Why wouldn’t you want to review great ideas often? The more often you review ideas, the more ingrained it will be in your memory. Zig Ziglar often recommended you listen to an audiobook 16 times to absorb it. He said his recommendation is based on ”several university studies revealing that two weeks after you’ve learned anything new unless it’s reinforced, you only remember about 4 percent of it. That’s the first reason. So, by listening 16 times, the odds are that you will have absorbed the entire content.” The importance of repetition in learning has been known for ages. Aristotle said, “It is frequent repetition that produces a natural tendency.”

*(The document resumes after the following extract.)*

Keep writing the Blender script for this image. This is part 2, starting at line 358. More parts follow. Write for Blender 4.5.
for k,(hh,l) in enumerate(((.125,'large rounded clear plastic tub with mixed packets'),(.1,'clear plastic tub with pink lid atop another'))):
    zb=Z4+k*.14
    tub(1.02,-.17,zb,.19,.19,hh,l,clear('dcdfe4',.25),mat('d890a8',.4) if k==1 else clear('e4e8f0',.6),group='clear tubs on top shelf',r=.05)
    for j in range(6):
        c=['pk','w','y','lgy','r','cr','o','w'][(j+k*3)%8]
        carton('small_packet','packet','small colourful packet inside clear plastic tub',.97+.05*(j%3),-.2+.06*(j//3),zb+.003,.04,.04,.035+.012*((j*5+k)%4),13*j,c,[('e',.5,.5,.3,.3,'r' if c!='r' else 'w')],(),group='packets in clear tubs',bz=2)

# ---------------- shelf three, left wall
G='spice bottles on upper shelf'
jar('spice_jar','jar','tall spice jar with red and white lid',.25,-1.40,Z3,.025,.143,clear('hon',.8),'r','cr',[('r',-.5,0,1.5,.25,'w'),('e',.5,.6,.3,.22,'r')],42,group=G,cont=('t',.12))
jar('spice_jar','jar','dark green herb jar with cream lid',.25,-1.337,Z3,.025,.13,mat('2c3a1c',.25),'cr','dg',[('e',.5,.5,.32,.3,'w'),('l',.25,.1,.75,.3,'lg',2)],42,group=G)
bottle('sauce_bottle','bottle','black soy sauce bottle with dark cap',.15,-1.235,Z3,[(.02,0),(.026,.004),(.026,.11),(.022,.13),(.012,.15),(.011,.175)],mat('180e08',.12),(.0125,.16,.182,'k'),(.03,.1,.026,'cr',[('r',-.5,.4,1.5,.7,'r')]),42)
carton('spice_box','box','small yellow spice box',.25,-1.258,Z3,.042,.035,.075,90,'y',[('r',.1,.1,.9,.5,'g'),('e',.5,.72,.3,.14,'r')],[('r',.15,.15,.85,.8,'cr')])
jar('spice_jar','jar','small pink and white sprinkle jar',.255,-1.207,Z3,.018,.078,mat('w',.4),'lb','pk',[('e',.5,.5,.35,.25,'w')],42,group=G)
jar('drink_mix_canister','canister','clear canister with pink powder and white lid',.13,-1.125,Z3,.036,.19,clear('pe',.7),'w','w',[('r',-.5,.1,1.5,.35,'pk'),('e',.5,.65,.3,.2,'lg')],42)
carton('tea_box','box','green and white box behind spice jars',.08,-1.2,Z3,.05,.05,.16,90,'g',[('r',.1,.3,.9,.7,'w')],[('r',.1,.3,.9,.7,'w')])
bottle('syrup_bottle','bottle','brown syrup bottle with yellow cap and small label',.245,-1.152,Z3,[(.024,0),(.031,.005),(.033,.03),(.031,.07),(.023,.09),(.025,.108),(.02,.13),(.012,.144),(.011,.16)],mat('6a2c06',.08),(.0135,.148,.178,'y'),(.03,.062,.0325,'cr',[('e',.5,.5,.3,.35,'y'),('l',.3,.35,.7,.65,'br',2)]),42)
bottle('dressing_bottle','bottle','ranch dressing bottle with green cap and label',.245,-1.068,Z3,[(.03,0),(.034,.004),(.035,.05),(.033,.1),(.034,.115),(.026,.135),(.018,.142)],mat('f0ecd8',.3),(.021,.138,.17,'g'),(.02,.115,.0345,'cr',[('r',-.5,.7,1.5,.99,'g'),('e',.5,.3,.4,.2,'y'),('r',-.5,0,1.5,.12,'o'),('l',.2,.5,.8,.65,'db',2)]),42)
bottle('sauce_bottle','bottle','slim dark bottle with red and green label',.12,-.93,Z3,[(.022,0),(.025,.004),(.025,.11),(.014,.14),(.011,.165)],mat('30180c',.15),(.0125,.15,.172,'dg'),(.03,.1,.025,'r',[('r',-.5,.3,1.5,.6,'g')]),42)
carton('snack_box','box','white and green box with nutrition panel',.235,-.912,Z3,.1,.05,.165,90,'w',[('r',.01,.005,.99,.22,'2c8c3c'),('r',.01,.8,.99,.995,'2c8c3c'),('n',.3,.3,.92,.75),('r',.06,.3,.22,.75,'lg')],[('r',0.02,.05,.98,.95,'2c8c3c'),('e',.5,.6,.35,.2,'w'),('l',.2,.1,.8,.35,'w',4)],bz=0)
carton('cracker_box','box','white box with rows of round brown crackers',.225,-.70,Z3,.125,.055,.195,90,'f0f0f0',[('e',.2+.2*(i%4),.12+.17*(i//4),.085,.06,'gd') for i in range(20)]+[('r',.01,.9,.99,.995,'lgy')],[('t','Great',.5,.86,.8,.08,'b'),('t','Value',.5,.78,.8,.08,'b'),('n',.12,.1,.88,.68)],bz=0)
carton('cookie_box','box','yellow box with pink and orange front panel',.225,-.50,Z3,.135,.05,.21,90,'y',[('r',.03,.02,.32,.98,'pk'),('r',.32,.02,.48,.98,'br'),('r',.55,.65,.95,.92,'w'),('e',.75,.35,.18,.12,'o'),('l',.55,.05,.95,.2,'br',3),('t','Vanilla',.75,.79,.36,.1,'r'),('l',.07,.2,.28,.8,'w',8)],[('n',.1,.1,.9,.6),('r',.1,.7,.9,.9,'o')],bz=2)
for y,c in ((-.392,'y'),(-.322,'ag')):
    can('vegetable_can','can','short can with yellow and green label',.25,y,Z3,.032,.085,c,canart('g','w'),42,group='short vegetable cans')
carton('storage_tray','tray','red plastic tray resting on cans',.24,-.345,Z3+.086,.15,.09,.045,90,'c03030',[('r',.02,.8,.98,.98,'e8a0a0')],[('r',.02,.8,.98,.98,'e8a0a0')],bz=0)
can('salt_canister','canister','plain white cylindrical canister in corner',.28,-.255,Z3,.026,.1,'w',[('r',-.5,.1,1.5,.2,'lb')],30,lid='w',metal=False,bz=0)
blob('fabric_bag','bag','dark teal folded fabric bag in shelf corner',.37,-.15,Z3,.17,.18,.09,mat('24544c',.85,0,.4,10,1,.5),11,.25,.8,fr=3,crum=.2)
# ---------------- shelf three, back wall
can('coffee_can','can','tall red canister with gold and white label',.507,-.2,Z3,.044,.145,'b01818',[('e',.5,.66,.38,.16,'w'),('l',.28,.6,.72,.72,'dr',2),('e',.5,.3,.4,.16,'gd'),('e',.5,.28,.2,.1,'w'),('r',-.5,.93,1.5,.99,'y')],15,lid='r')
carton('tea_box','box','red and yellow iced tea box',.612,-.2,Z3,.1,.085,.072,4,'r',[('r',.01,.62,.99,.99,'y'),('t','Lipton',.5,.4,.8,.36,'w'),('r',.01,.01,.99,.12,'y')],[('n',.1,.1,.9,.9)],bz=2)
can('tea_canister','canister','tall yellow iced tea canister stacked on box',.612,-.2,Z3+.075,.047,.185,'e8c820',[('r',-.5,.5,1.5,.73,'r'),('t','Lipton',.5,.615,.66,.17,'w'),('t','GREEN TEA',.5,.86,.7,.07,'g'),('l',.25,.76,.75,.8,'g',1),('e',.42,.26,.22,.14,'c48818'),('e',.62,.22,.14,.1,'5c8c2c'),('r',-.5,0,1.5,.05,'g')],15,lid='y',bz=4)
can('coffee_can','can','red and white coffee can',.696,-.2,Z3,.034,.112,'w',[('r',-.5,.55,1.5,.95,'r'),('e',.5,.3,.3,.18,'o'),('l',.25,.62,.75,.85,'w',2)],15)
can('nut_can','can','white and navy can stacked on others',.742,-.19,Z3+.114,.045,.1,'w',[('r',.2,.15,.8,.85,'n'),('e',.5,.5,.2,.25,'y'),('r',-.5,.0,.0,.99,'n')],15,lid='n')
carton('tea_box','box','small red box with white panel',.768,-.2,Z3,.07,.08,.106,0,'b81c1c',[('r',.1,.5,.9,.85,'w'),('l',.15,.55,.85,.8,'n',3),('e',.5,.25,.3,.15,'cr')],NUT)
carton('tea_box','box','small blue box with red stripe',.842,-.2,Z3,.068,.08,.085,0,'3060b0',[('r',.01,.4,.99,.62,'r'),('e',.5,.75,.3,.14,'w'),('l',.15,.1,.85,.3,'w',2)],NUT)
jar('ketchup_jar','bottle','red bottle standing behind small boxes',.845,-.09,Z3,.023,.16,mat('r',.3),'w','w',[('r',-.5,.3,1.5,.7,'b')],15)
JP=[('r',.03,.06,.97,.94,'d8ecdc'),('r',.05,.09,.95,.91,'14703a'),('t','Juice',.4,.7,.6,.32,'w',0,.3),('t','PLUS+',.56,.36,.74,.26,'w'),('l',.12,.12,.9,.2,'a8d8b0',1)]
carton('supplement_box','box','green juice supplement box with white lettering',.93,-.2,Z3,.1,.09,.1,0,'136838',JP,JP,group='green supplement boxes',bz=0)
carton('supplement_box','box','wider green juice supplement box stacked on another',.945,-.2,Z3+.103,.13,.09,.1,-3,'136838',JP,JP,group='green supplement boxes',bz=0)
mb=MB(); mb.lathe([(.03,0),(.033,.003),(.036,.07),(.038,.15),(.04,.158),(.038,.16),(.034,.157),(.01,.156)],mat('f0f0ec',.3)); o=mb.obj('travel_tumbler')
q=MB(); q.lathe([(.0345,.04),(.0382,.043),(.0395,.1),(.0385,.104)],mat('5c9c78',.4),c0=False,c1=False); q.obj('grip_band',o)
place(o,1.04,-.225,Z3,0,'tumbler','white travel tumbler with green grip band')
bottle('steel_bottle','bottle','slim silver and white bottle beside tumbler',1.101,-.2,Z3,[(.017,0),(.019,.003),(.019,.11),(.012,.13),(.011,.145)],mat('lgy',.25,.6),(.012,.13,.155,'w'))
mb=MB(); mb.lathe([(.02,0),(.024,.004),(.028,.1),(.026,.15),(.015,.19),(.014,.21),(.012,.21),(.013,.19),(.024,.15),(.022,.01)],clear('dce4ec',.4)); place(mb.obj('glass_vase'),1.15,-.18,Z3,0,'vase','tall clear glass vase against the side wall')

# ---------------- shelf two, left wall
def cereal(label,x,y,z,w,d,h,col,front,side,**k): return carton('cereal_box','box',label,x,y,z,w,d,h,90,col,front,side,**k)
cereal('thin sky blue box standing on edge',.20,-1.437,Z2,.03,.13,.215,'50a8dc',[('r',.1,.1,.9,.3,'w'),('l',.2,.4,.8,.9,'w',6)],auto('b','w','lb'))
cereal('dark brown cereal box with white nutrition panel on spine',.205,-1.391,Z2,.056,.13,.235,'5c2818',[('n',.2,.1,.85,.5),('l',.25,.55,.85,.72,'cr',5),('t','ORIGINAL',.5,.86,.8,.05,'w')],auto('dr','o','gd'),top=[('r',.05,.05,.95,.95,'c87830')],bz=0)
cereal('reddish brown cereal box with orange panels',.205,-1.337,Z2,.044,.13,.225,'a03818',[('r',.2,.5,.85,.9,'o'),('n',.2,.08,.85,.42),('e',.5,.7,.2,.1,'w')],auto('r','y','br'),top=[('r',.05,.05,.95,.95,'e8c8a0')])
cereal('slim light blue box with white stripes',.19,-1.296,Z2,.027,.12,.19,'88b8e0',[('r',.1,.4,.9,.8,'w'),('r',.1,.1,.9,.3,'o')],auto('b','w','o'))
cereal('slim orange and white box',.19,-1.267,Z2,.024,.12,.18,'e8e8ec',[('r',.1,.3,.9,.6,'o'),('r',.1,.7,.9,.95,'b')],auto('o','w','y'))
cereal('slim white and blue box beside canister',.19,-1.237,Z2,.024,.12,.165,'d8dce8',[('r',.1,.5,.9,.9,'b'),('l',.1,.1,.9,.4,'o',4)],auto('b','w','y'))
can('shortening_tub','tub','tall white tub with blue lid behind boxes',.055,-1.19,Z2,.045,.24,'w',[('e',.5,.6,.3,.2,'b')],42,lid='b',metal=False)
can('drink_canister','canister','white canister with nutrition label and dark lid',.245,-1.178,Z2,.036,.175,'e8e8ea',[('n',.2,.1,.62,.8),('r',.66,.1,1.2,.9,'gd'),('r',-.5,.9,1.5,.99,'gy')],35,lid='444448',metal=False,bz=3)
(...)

Each time you listen or read a book, the more ingrained it will become. Each time, you will glean new insights. I would rather read a great book, a dozen times than a dozen excellent books once. Capturing important concepts in your Journal, so you can quickly review them until they become ingrained in your consciousness will help you translate knowledge into action. Just because you read something once, or attended a class, doesn’t mean you absorbed it. If you read a great book that could improve your skills, but you never apply the material, did you absorb it? Repetition is the mother of learning.

You don’t want to read something until you understand it. You want to study it until you are practicing it. Then you want to practice it until you not only perform the skill well, but you can’t perform it poorly. The famous basketball player, Larry Bird, was filming a commercial in which he was supposed to uncharacteristically miss a basket. It took several takes before he could finally compel himself to miss. His inability to miss supports Aristotle’s opinion, “We are what we repeatedly do. Excellence, then, is not an act, but a habit.